Ayrıca çocuğun uyku düzeninde bozukluk olduğu zaman sonunu düşünmeden davranma riski çok fazla oluyor. Biz okulda çocuk kimliğini bulsun, kendini tanısın, “ben kimim?” sorusuna yanıt bulsun istiyoruz. Ama şimdi çocuk “ben hangi marka giyiyorum, benim neyim var? onda ne var, bende ne yok” diye düşünüyor ve “yoklar” çocukta bazen kızgınlığa dönüşebiliyor. Okullarda çeteleşmeler var. Bir öğrenci bir başka öğrenciye “sen sürekli yüksek not alıyorsın, sınıfın ortalamasını yükseltiyorsun, bize sorun yaratıyorsun” diye sataşabiliyor. Olay bu boyuta varabiliyor.
“SORUN HELVA YAPIP YEMEYİ BİLMİYOR OLMANIZ”
· Soru: Kuzey Kıbrıs’taki sorun nedir sizce? Yetkililerin yaklaşımını nasıl buldunuz?

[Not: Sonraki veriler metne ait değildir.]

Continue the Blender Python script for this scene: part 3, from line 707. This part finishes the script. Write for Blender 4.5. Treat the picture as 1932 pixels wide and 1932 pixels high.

· Prof. Dr. Güler: Kuzey Kıbrıs’ın çok iyi yetişmiş bir insan gücü var. Deneyimi fazla hatta uluslararası deneyimi fazla insanlar çok var. Bence sorun helva yapıp yemeyi bilmiyor olmanız. Kaynakları doğru ayırmıyorsunuz. Daha çok görünen üzerinden gidiyor ve sonuçta da birçok sorunu çözümsüz bırakıyorsunuz. Gelişmekte olan ülkelerin hepsinde olan sistem hatası var, öncelikleri belirlerken hatalar yapıyoruz. Benim yetkililerle fazla temasım olmuyor. Ama sivil toplum kuruluşlarının duyarlılığı çok yüksek. Sivil toplum örgütlerinin çabasının bir yere varması için politik baskı olması lazım. Sonuçta konu gelip seçmene dayanıyor, seçmen doğru yerde baskı yapmalıdır çünkü seçmenin gücü çok fazla.